In what might later be viewed as one of the biggest surprises of the year, the Manic Street Preachers return this month with Send Away The Tigers – a new record for the group, [almost] a new direction, and undoubtedly their best work since a mid-90s period that included the classic albums Everything Must Go and This is My Truth, Tell Me Yours.

With some great guitar work – particularly on tracks like opener “Send Away The Tigers” and “Underdogs”, which is ones of the catchiest rock tracks around – to go with some smooth melodies courtesy of highly talented singer James Dead Bradfield, this is alternative rock that is about as good as it is likely to get this year. Definitely an album you have to check out.

Minutes to Midnight (2007)

Hyped as the biggest album of 2007, and without question the most anticipated album of the year, Linkin Parks latest offering has been completely polarising – some reviews, for example Chris Schulz’ review at, panned the album, giving it 1 star out of 5, while others have been praising of the album, calling it easily the bands best work, simply a great record and another success for producer Rick Rubin.

For myself, I have to say that when I first heard Minutes to Midnight I was disappointed – the powerful riffage of Hybrid Theory and the electronica elements of Meteora are gone, replaced with raw vocals and more simplistic, experimental songs and melodies.

However, after multiple listens over the last couple of weeks, I have to say its gradually growing on me, and I’m starting to hear some of the things that the better reviews have spoken of. This is one album that will be on constant rotate, as I try to figure out what exactly I think of it.

Because of the Times (2007)

I’ll level with you – I haven’t been a Kings of Leon fan for very long, and to be honest I don’t know why.

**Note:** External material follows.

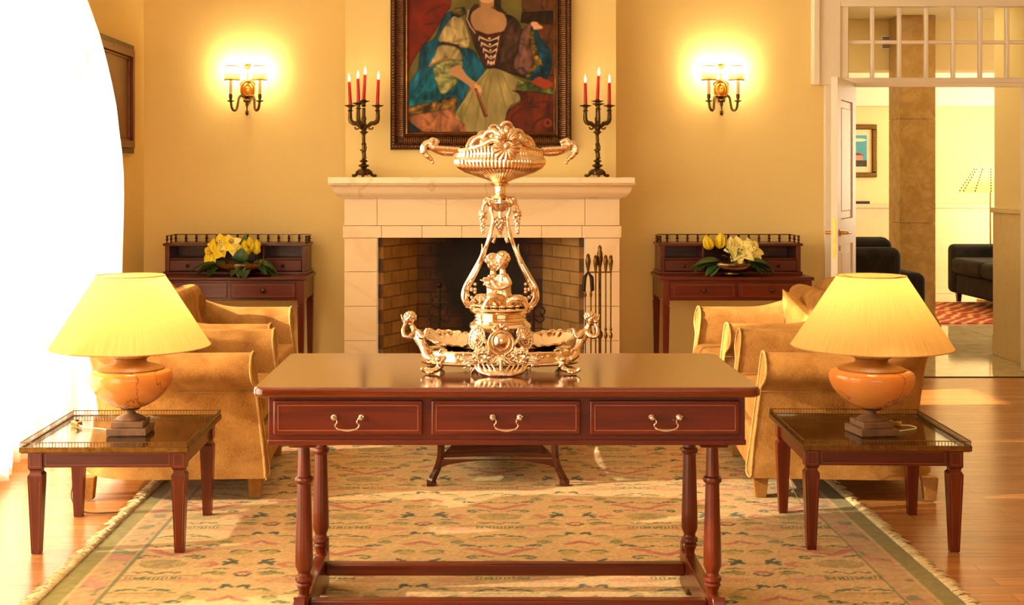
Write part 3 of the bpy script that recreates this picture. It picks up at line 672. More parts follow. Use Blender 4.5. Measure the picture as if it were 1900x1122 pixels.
tcol(T.line([(.10,.40),(.135,.415),(.15,.40),(.135,.39)], .006), DG)
tcol(T.line([(0,.49),(.12,.492)], .0045), YG); tcol(T.line([(.01,.515),(.04,.53),(.075,.52),(.10,.505)], [.003,.009,.009,.003]), GR)
tcol(T.line([(0,.545),(.02,.55)], .006), GR)
# flower column at x=TW/2
X2 = TW/2
tcol(T.ell(X2, .065, .032, .022), PK); tcol(T.ell(X2, .055, .022, .010), (220,184,124)); tcol(T.line([(X2-.035,.055),(X2-.02,.035),(X2,.03)], .007), DG); tcol(T.ell(X2, .05, .009, .006), GR)
tcol(T.line([(X2-.15,.05),(X2-.11,.065),(X2-.08,.05),(X2-.06,.04)], [.003,.014,.016,.003]), YG); tcol(T.line([(X2-.15,.06),(X2-.10,.082),(X2-.06,.065)], [.003,.006,.003]), GR)
tcol(T.line([(X2-.12,.11),(X2-.085,.115),(X2-.055,.105)], [.003,.007,.003]), GR)
tcol(T.line([(X2-.09,.155),(X2-.055,.205)], .011) | T.line([(X2-.095,.19),(X2-.045,.175)], .009) | T.line([(X2-.08,.225),(X2-.05,.195)], .008), DG)
tcol(T.ell(X2-.055, .31, .036, .026), (182,156,66)); tcol(T.line([(X2-.092,.315),(X2-.085,.335),(X2-.055,.34),(X2-.03,.33),(X2-.018,.32)], .005), GR)
tcol(T.line([(X2,.46),(X2-.03,.43),(X2-.06,.415),(X2-.075,.425)], [.008,.013,.012,.004]), PK)
tcol(T.line([(X2-.012,.56),(X2-.04,.575),(X2-.055,.56)], [.006,.012,.004]) | T.line([(X2-.05,.545),(X2-.03,.58)], .006), DG)
tcol(T.line([(X2-.06,.53),(X2-.10,.535),(X2-.13,.52)], [.003,.009,.003]), GR)
tcol(T.ell(.165, .44, .03, .018, .2), YG); tcol(T.line([(.14,.45),(.165,.463),(.19,.45)], .004), GR)
tcol(T.line([(.13,.17),(.16,.185),(.185,.16),(.17,.14),(.15,.15)], [.004,.012,.014,.009,.004]), PK, .75)
tcol(T.line([(.11,.12),(.14,.135),(.17,.13)], [.003,.006,.003]), OL)
u = np.abs(((R.X-.09+TW/2) % TW) - TW/2); v = (R.Y-5.13) % TH
wob = R.noise(30, 5)*.003; iu = np.clip(((u+wob)/.004).astype(int), 0, T.c.shape[1]-1); iv = np.clip(((v+wob)/.004).astype(int), 0, T.c.shape[0]-1)
R.c = T.c[iv, iu].copy()
nb = R.noise(90, 8); R.c *= np.array([.92,.91,.84]); R.c *= (1+.05*nb)[..., None]*(1+.05*R.noise(5, 9))[..., None]
R.c *= (1+.05*np.random.RandomState(1).randn(*R.X.shape))[..., None]
dx = np.minimum(R.X-RX0, RX1-R.X)
vb = (R.Y*1.0) % .42
band = dx < .195; R.fill(band, (186,146,90), nb, .1)
fl_ = R.noise(28, 21); fl2 = R.noise(34, 22)
inb = (dx > .085) & (dx < .18)
R.fill(inb & (fl_ > .32), (188,118,96), nb, .1, .8); R.fill(inb & (fl2 > .38), (110,112,56), nb, .1, .8)
R.fill(inb & (fl2 < -.5), (170,144,80), nb, .1, .7)
R.fill((dx > .075) & (dx < .085), (192,160,98), nb, .1)
R.fill((dx > .0) & (dx < .075), (138,122,44), nb, .12); R.fill(((dx > .185) & (dx < .197)), (112,108,46), nb, .1)
P = np.stack([R.X, R.Y,   .0045 + .0009*R.noise(9, 4) + .0004*np.random.RandomState(2).randn(*R.X.shape)], -1)
M['rug'] = colattr('needlepoint_wool', .95, .15, 420, .5, .2)
rug = thing('patterned_rug', 'large tan rug with green and pink flower motifs under the writing table', 'rug', (0,0,0))
o = npgrid('woven_field', P, M['rug'], rug); set_col(o, R.linear())
MB().box(RX0, RX1, RY0, RY1, .0005, .0025).build('rug_backing', M['fringe'], rug)
for s_, xe in ((-1, RX0), (1, RX1)):
    f = MB(); y = RY0+.01
    while y < RY1-.01:
        L = random.uniform(.024, .062); dy = random.uniform(-.022, .022)
        f.tube([(xe-s_*.004, y, .007), (xe+s_*L*.5, y+dy*.6, .012), (xe+s_*L, y+dy, .004)], [.0045,.0048,.0015], 4); y += random.uniform(.009, .017)
    f.build('fringe', M['fringe'], rug, ang=180)

# ------------------------------------------------------------------ portrait above the mantel (drawn in photograph units, 1 unit = 3.6 mm)
PD = BF; S = PD/FPX
A = Raster(755, 1030, -120, 248, .9, (70,46,20)); n1 = A.noise(.05, 31); n2 = A.noise(.12, 32, ax=1.2, ay=.6); n3 = A.noise(.25, 33)
def smooth_poly(pts):
    if len(pts) < 6: return pts
    P_ = pts[-2:]+pts+pts[:2]; q = spl(P_, 5); return [tuple(v) for v in q[10:10+5*len(pts)]]
def pc(pts, c, sh=n2, a=.22, mix=1):
    s_ = smooth_poly(pts); m_ = A.poly(s_); A.fill(m_, [x*.80 for x in c], sh, a*1.35, mix)
    xs = [p[0] for p in pts]; ys = [p[1] for p in pts]; wd_ = max(xs)-min(xs); hg_ = max(ys)-min(ys)
    if a >= .2 and wd_ > 14 and mix == 1:                    # rounder at the edges, as painted drapery is
        x0_ = max(0, int((min(xs)-A.x[0])/.9)-12); x1_ = int((max(xs)-A.x[0])/.9)+12; y0_ = max(0, int((min(ys)-A.y[0])/.9)-12); y1_ = int((max(ys)-A.y[0])/.9)+12
        g_ = m_[y0_:y1_, x0_:x1_].astype(float); q_ = g_.copy()
        for _ in range(14): p_ = np.pad(q_, 1, 'constant'); q_ = (p_[:-2,1:-1]+p_[2:,1:-1]+p_[1:-1,:-2]+p_[1:-1,2:]+q_)/5
        f_ = 1-(1-np.clip((q_-.45)/.5, 0, 1))*.5*g_; A.c[y0_:y1_, x0_:x1_] *= f_[..., None]
    if a >= .2 and wd_ > 20 and mix == 1:                    # folds and painted brush strokes
        rr_ = np.random.RandomState(int(xs[0]*7+ys[0]*3) % 9999)
        for _ in range(int(min(26, wd_*hg_/260))):
            fx_ = min(xs)+wd_*rr_.rand(); fy_ = min(ys)+hg_*rr_.rand(); an_ = 1.9+.9*rr_.randn(); L_ = 8+18*rr_.rand()
            ln_ = spl([(fx_-L_*math.cos(an_), fy_-L_*math.sin(an_)), (fx_+4*rr_.randn(), fy_), (fx_+L_*math.cos(an_), fy_+L_*math.sin(an_))], 4)
            k_ = 1.45 if rr_.rand() > .55 else .45
            n_ = len(ln_); w_ = [(.4+2.6*math.sin(PI*i_/(n_-1))) for i_ in range(n_)]
            A.fill(A.line(ln_, w_) & m_, [min(255, x*.80*k_) for x in c], None, 0, .35)
A.fill(A.X > 0, (92,80,34), n1, .25)
pc([(750,-130),(846,-130),(838,0),(828,25),(800,70),(775,100),(755,150),(750,250)], (128,34,14), n1, .3)
pc([(970,-130),(1035,-130),(1035,45),(972,43),(966,38),(972,22),(968,10)], (96,54,22), n1, .3)
pc([(968,24),(1035,20),(1035,46),(966,43)], (46,26,16)); pc([(985,46),(1035,46),(1035,250),(985,250)], (112,60,30), n1, .2)
# blue cloak
BLU = (16,84,108)
pc([(838,22),(852,30),(862,60),(848,80),(880,95),(888,110),(900,120),(898,140),(872,160),(862,182),(850,200),(846,212),(800,212),(758,216),(755,168),(775,130),(782,88),(806,72),(818,44),(826,28)], BLU, n2, .5)
pc([(760,185),(800,130),(815,140),(812,170),(845,175),(850,188),(800,200),(765,206)], (10,104,124), n2, .5)
pc([(756,200),(800,190),(846,180),(848,196),(842,205),(800,208),(758,216)], (130,92,34), n3, .7)
pc([(756,216),(800,208),(838,202),(850,215),(858,225),(872,248),(780,248),(760,226)], (172,104,62), n2, .3)
pc([(755,222),(785,245),(786,250),(755,250)], (22,44,54))
# skirt
pc([(906,128),(925,128),(962,148),(978,160),(968,175),(962,188),(946,196),(938,215),(935,248),(872,248),(862,230),(845,215),(862,185),(878,160),(896,138)], (176,154,92), n2, .16)
for q in ((908,132,880,248),(914,132,900,248),(922,132,938,200),(930,134,955,190),(903,136,862,215)):
    A.fill(A.line([(q[0],q[1]),((q[0]*.5+q[2]*.5)-3,(q[1]+q[3])/2-8),(q[2],q[3])], .9), (112,98,46), mix=.8)
pc([(846,213),(862,190),(868,200),(858,228)], (120,112,50), n2, .3, .7); pc([(960,150),(978,160),(966,176),(955,165)], (110,104,48), n2, .3, .7)
# dark bodice side and purple-brown cloak lining
pc([(888,12),(872,20),(864,36),(872,60),(880,85),(892,112),(898,125),(908,128),(922,128),(955,140),(978,146),(985,130),(960,100),(975,70),(985,45),(968,55),(950,32),(936,26),(930,20),(920,80),(905,80)], (58,32,20), n2, .45)
pc([(938,30),(955,34),(966,52),(962,90),(945,112),(925,118),(930,90),(940,60)], (70,44,32), n2, .6)
pc([(968,60),(984,42),(992,44),(984,80),(988,110),(980,135),(962,138),(952,118),(960,96)], (134,88,72), n2, .5)
pc([(985,52),(992,48),(1002,70),(1018,90),(1024,118),(1014,146),(990,150),(975,146),(985,132),(995,125),(990,95),(984,75)], (18,76,100), n2, .5)
pc([(984,56),(989,54),(992,78),(1002,108),(1008,124),(1000,122),(984,142),(975,144),(982,130),(990,116),(984,88),(981,70)], (140,106,36), n3, .8)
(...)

Originally, my attention to these guys was only ever a side-thought; a passing comment along the lines of “they suck” or “booooooorrring”. However, with the release of the single “On Call”, followed by the release of this, their third full length album, I realised that these guys may have a sound worth paying attention to.

Aside from the obvious sourthern rock influence, prevalent on their previous work and subdued on this album, as well as the fact that they’ve successfully tapped into the indie/art rock movement and considering singer Caleb Followill’s brilliant lead vocals, I have to say this a band I can recommend. Check them out now!

It Won’t Be Soon Before Long (2007)

I guess the real question is, whats the point of releasing a second album that doesn’t expand on any of the themes, doesn’t improve any of the musical aspects (other than incorporating a couple of new influences) and actually doesn’t sound very much different than their first album?

Such is the question with Maroon 5’s new album. Aside from a nod to Michael Jackson on lead single “Makes Me Wonder” and aside from the funk-acoustic sway of “Nothing Lasts Forever” (whose chorus was lent to the Kanye West track “Heard Em Say”) this is just more of the same.

From the falsetto laden vocals of Adam Levine to the pseudo-pop of tracks like “Little of Your Time” and “Not Falling Apart” to the sex-obsessed lyrics (featuring such tasteful lines as “Please don’t leave, stay in bed / Touch my body instead / Gonna make you feel it / Can you still feel it?”, and even rehashing the “Harder to Breathe” breathing sound on dodgy track “Kiwi”), you’re honestly better of buying the Manics new album.

Favourite Worst Nightmare (2007)

Taken from my Investigate Magazine column:

“It was little over a year ago that the hype for the Arctic Monkeys began, with their overnight success of their debut, Whatever People Say I Am That’s What I’m Not, taking the world by storm. Of course, with great success comes great expectation, and the questions ahead of the release of follow-up Favourite Worst Nightmare focused on whether they could replicate that effort.

To get straight to the point, the Monkeys have actually surpassed any expectations I could have had for this album. One noticeable difference comes in the rhythm section – having replaced bass player Andy Nicholson during 2006, the group has actually tightened in that area, giving the album a fast paced pumping, almost desperate sounding, feel about each song. However some of the better aspects of the first record remain, with singer Alex Turner retaining his thick northern English accent and talent for finding quirky melody lines, and quirkier lyrics to fill them, to go along with the group’s signature catchy, dance guitar hooks.

 Favourite Worst Nightmare is undoubtedly one of the most entertaining rock records of the year, if not longer, and is definitely a must-have in the watered down rock music climate we live in.”